Brief =>
Extract each line of the data and write it out again exactly.

Dataset excerpt =>
+ + + +

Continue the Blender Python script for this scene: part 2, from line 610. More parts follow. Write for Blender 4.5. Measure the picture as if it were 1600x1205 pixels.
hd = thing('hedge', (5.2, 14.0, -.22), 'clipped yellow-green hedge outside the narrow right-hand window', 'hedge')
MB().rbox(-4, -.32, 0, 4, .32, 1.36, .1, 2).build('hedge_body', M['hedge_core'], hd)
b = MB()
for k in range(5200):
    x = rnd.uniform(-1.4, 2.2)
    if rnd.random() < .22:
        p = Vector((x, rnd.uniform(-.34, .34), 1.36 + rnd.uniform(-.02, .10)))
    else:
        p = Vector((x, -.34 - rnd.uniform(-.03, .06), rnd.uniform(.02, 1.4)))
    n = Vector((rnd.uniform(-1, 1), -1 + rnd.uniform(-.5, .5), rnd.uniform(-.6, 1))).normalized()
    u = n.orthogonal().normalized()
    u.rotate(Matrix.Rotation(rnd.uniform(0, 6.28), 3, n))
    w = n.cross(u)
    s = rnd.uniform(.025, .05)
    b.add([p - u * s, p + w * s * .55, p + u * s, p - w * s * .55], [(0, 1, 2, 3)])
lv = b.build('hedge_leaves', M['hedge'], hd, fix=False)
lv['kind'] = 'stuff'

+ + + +

Task output =>
Continue the Blender Python script for this scene: part 2, from line 610. More parts follow. Write for Blender 4.5. Measure the picture as if it were 1600x1205 pixels.
hd = thing('hedge', (5.2, 14.0, -.22), 'clipped yellow-green hedge outside the narrow right-hand window', 'hedge')
MB().rbox(-4, -.32, 0, 4, .32, 1.36, .1, 2).build('hedge_body', M['hedge_core'], hd)
b = MB()
for k in range(5200):
    x = rnd.uniform(-1.4, 2.2)
    if rnd.random() < .22:
        p = Vector((x, rnd.uniform(-.34, .34), 1.36 + rnd.uniform(-.02, .10)))
    else:
        p = Vector((x, -.34 - rnd.uniform(-.03, .06), rnd.uniform(.02, 1.4)))
    n = Vector((rnd.uniform(-1, 1), -1 + rnd.uniform(-.5, .5), rnd.uniform(-.6, 1))).normalized()
    u = n.orthogonal().normalized()
    u.rotate(Matrix.Rotation(rnd.uniform(0, 6.28), 3, n))
    w = n.cross(u)
    s = rnd.uniform(.025, .05)
    b.add([p - u * s, p + w * s * .55, p + u * s, p - w * s * .55], [(0, 1, 2, 3)])
lv = b.build('hedge_leaves', M['hedge'], hd, fix=False)
lv['kind'] = 'stuff'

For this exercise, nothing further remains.